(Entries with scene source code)

▬▬▬

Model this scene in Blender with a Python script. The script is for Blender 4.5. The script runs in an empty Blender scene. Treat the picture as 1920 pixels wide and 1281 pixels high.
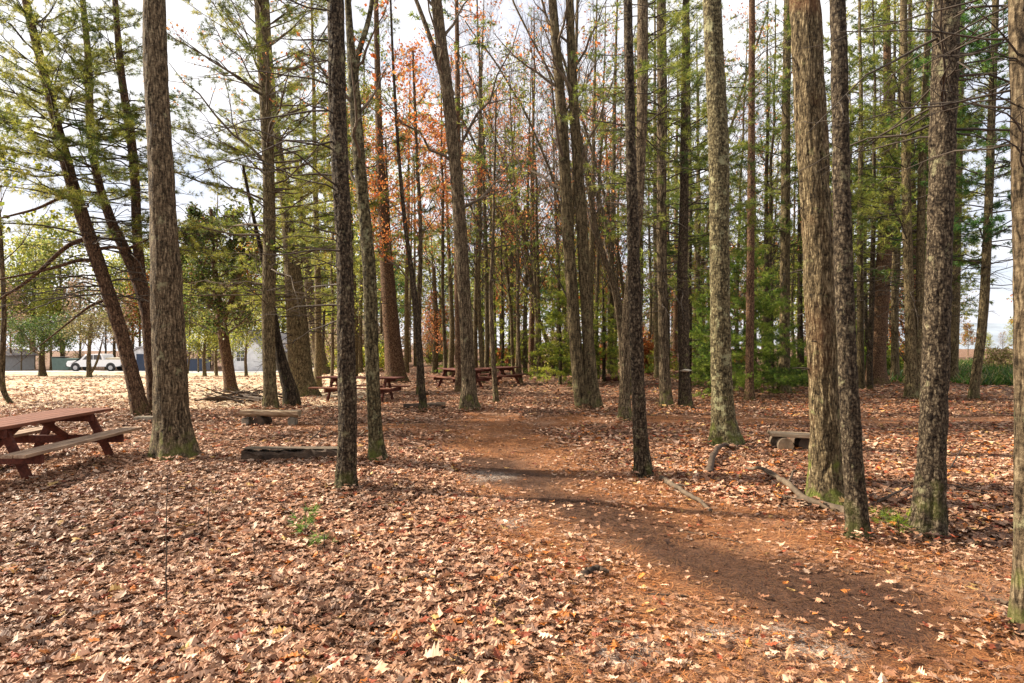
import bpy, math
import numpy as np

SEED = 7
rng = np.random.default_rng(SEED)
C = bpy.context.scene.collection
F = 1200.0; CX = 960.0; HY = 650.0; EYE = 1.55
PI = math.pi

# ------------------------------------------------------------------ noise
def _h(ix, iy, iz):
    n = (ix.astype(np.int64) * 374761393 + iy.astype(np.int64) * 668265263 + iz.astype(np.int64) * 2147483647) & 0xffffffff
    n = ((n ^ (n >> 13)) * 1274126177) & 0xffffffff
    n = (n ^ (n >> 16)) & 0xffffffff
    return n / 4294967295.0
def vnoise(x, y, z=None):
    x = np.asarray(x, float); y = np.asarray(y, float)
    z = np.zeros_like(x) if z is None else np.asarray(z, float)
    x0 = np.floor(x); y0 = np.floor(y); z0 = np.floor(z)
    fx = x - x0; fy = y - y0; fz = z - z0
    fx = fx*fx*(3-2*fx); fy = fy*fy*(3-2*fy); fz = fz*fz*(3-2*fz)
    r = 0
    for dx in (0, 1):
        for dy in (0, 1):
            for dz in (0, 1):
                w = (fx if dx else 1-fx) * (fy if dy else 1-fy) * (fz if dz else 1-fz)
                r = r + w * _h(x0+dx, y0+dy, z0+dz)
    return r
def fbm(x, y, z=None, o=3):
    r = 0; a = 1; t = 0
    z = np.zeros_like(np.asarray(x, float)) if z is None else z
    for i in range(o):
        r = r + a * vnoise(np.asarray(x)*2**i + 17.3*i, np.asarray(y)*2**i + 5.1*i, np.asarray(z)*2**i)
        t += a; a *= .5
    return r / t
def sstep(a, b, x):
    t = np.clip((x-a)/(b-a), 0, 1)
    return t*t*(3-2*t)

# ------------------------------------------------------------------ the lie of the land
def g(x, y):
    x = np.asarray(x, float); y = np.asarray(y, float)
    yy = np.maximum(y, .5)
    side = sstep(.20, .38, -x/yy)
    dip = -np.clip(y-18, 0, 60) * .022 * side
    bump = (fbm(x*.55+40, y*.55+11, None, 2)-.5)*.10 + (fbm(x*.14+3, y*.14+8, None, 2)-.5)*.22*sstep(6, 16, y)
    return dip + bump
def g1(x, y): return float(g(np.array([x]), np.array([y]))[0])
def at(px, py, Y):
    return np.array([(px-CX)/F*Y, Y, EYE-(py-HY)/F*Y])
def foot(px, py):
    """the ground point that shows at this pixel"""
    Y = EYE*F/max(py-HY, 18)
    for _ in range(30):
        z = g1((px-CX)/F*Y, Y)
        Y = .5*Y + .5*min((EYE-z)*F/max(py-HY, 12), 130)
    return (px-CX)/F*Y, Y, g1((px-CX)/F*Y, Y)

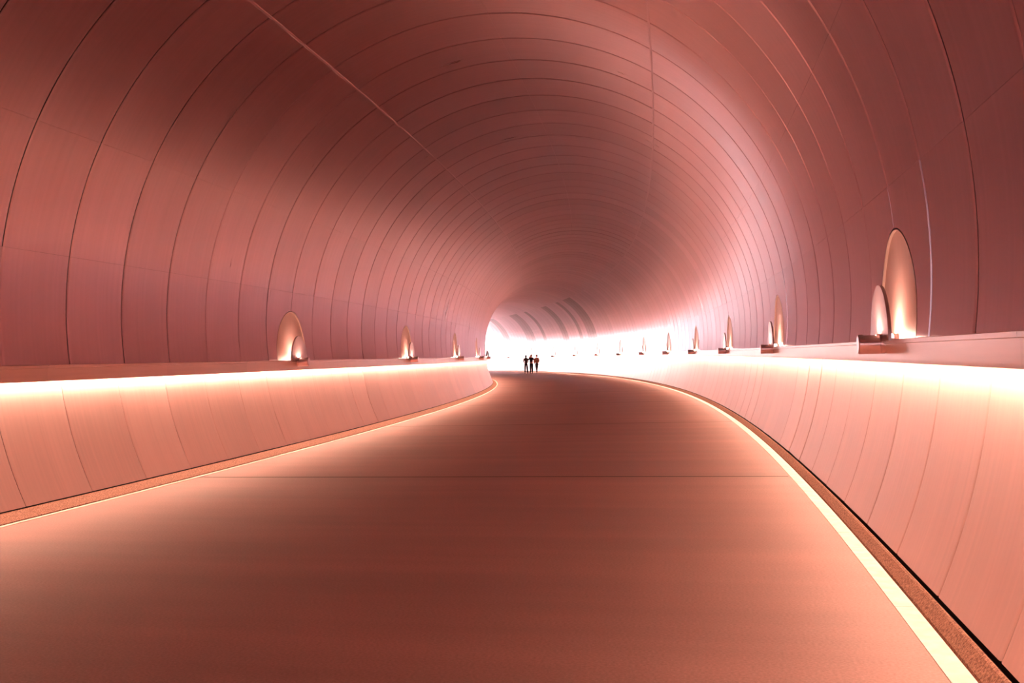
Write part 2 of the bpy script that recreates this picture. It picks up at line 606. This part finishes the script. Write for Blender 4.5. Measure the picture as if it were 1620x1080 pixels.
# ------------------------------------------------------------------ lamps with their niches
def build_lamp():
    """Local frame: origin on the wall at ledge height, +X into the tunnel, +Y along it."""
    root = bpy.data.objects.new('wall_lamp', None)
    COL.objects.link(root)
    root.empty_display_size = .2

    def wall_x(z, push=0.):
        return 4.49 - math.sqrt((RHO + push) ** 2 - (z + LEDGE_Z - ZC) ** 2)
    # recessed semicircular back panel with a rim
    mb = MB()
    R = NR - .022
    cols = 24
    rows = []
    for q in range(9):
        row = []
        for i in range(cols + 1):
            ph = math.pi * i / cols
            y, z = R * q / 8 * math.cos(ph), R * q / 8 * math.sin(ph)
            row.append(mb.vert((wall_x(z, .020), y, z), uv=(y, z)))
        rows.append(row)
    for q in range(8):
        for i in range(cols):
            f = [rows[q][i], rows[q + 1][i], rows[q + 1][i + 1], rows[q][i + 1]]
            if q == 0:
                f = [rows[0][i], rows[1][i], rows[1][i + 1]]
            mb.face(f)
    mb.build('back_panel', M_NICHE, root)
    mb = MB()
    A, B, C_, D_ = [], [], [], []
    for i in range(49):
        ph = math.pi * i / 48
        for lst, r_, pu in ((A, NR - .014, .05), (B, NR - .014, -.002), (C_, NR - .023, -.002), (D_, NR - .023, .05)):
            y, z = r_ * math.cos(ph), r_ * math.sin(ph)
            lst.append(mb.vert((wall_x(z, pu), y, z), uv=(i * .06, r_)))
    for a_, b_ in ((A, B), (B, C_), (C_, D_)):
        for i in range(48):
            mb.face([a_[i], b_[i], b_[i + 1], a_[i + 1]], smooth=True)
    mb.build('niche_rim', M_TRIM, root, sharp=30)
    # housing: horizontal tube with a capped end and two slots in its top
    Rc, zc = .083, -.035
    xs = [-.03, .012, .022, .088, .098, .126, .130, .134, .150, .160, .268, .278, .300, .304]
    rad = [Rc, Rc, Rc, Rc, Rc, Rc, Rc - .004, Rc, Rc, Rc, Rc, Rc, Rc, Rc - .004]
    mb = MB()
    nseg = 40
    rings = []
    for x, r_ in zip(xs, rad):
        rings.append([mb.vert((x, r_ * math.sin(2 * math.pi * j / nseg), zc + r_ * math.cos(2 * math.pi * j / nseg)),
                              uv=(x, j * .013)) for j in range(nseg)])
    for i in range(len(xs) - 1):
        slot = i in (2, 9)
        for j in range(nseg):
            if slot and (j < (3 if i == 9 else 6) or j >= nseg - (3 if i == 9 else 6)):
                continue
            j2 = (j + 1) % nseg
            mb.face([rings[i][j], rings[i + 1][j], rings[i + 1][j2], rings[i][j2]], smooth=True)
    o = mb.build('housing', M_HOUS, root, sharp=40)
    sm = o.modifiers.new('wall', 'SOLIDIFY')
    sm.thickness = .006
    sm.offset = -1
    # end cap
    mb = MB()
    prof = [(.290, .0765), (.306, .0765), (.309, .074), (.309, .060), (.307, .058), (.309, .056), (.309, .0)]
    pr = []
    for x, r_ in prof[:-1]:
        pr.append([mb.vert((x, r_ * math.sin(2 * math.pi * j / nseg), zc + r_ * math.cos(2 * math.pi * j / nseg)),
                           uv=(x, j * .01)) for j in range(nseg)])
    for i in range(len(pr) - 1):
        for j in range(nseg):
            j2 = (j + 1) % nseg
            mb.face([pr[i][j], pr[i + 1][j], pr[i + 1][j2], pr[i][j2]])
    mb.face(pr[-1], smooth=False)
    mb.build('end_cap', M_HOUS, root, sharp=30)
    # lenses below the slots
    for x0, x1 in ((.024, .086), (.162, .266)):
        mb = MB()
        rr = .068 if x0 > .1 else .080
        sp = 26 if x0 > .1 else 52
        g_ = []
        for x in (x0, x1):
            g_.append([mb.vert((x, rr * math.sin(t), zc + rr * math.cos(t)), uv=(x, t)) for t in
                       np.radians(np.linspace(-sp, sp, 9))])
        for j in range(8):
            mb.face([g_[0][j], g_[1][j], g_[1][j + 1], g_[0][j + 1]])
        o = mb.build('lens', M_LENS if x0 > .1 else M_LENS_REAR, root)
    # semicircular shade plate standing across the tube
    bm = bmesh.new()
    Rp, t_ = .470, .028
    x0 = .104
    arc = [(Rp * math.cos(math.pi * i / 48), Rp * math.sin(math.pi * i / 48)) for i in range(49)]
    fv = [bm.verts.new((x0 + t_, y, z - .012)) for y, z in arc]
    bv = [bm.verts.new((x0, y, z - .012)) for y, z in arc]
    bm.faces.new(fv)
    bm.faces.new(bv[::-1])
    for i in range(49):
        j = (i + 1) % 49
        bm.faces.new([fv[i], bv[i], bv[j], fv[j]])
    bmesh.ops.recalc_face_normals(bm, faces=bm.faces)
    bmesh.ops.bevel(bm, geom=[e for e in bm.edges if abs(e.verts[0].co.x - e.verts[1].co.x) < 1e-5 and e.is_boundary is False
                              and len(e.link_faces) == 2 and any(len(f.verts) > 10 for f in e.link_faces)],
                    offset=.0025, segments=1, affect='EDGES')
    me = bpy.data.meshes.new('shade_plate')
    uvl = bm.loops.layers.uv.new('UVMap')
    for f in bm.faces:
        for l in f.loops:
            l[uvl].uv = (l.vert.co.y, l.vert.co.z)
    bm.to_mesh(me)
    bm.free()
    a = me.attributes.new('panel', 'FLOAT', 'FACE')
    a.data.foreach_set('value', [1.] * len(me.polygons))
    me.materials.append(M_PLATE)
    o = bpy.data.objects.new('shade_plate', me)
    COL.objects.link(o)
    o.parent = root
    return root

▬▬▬

Task to complete: Copy out every line holding the string "script".

Exercise output:
Model this scene in Blender with a Python script. The script is for Blender 4.5. The script runs in an empty Blender scene. Treat the picture as 1920 pixels wide and 1281 pixels high.
Write part 2 of the bpy script that recreates this picture. It picks up at line 606. This part finishes the script. Write for Blender 4.5. Measure the picture as if it were 1620x1080 pixels.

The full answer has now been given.